Israeli ministers quit over Gaza pullout

The leader of Israel's hardline National Religious Party (NRP), Effi Eitam, has handed in his resignation from the coalition Cabinet to Prime Minister Ariel Sharon, public radio reported.

    Disengagement will not start before March 2005, if at all

    "The Cabinet decision (to approve the Gaza pullout) offers Hamas a terrorist state on a plate, at the expense of the blood of Jews," Housing Minister Eitam charged in his letter on Tuesday to Sharon.


    A party colleague and deputy social affairs minister, Yitzhak Levy, also submitted his resignation in protest against the Cabinet's decision on Sunday to approve Sharon's so-called disengagement plan.


    "The flag of the Land of Israel has been lowered to half-mast in your days," Levy wrote in his resignation letter to Sharon.
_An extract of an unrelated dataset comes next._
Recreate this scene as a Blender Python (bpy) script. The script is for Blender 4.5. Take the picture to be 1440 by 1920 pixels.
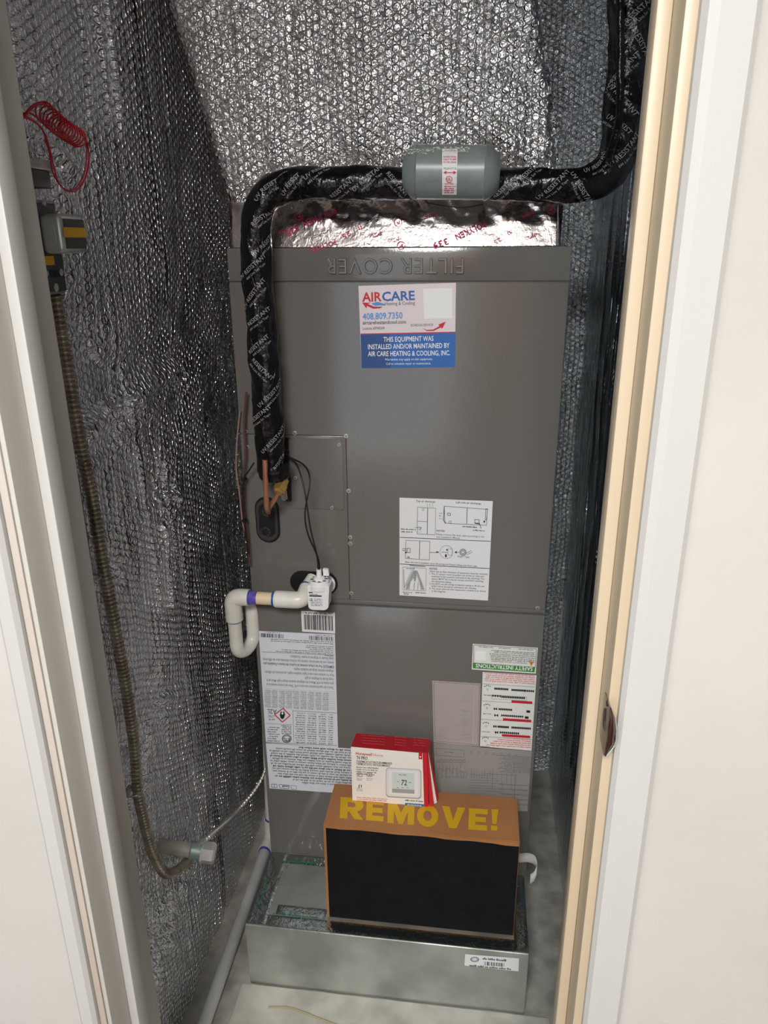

    But another of the NRP's six deputies, Welfare Minister Zevulun Orlev, has decided to remain in the Cabinet.


    'Blackest decision'


    Public radio said that despite Eitam and Levy's exit from the government, the NRP would continue to support Sharon's coalition.


    Their departure comes just days after Sharon sacked two members of another party which supports Jewish settlement on Palestinian land, the National Union.


    "The flag of the Land of Israel has been lowered to half-mast in your [Sharon's] days"

    Yitzhak Levy,
    National Religious Party minister

    While their dismissal ensured him a victory in cabinet on Sunday, it left him with the theoretical support of just 62 of the 120 deputies in the Knesset.


    Eitam has savaged the Cabinet decision to back Sharon's disengagement plan, which envisages the evacuation of all 21 of the settlements in the Gaza Strip and another four isolated enclaves in the northern West Bank, as "one of the blackest decisions ever taken by the Israeli government".


    No early pullout


    Sunday's agreement stipulated that no pullouts from Gaza would take place before March 2005 at the earliest and each phase of the evacuation process would be subject to a separate vote in parliament.


    Senior figures in the party had called for the ministers to remain in place for at least the next three months in order to oppose the plan from a position of strength.


    All Israeli settlements in the occupied territories of West Bank and Gaza are considered illegal under international law.


    Sharon's disengagement plan envisages giving up parts of the Gaza Strip and seizing more land in the West Bank.